Our tour guide was a black African man with a very strange accent which was difficult to understand. We were led down a path into the first of five caverns. It was the largest of the caverns which had some amazing stalagmites and stalactites lit up with coloured lights to create a dramatic effect.

At one point he turned all the lights off and left a tiny oil lamp burning to show what it would have been like for the explorer who first discovered the caves in 1780. Then, still in almost darkness, he started singing a haunting African song. His voice was beautiful and with the cavern’s perfect acoustics, the atmosphere was breathtaking. We were very lucky to get this guide as I none of the others sang.

The second cavern was much smaller and dark. Suddenly he turned the multicoloured lights on to reveal the most spectacular formations and everyone gasped. We continued to the other caverns but it was all an anticlimax after that second cavern. In the last cavern, he started singing again, only this time he accompanied himself on one of the rocks that had been formed in such a way as to make a very effective drum.

The next day we had planned to go to Knysna which was a pretty little seaside town but as it was quite a long drive we decided to leave that and go on another tourist attraction, the Swartberg Mountain Pass. It was quite a harrowing drive over a gravel road with a badly sprung car but it was well worth it for the spectacular views. On our descent, the small road wound between two mountains which were an unusual shade of red, a bit like the Grand Canyon in the USA. We stopped for lunch in a small town called Prince Albert. It was in the middle of nowhere so we were surprised to discover that the owner was from Lima, Peru, so Federika started chatting to him in Spanish. He had met his South African wife in Buenos Aires and they both went to live in Prince Albert where they were very happy although it can’t have been easy to make a living there which such little custom.

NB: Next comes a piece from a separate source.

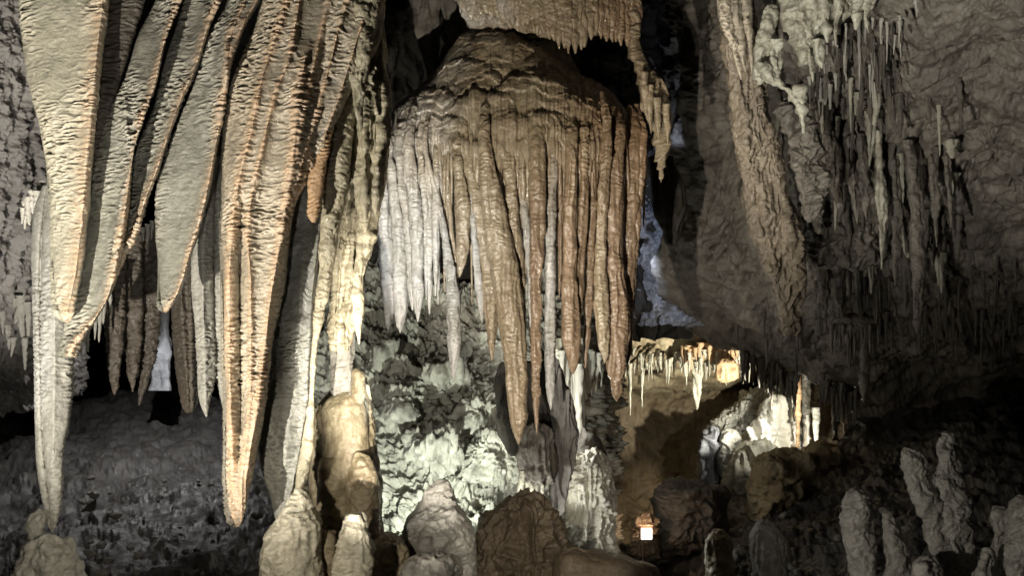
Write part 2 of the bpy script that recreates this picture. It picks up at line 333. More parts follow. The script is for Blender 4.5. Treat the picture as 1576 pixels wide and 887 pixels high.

As always, Federika did a great job of researching our trip so she knew that on the other side of the pass, there was a waterfall that most tourists would drive past without knowing it was there. We parked the car and walked up the steep path to an area with a waterfall which fell into a small pond at the bottom. We had the whole place to ourselves which was magical. Federika jumped in first with a gasp when the shock of the fresh mountain water hit her. I was not far behind and being very thirsty it was a nice feeling being able to swim and drink the water at the same time. When you consider the cost of bottled water, we must have been swimming in a million pounds worth of water. It was very cold at first but not as bad as I would have expected from a mountain stream.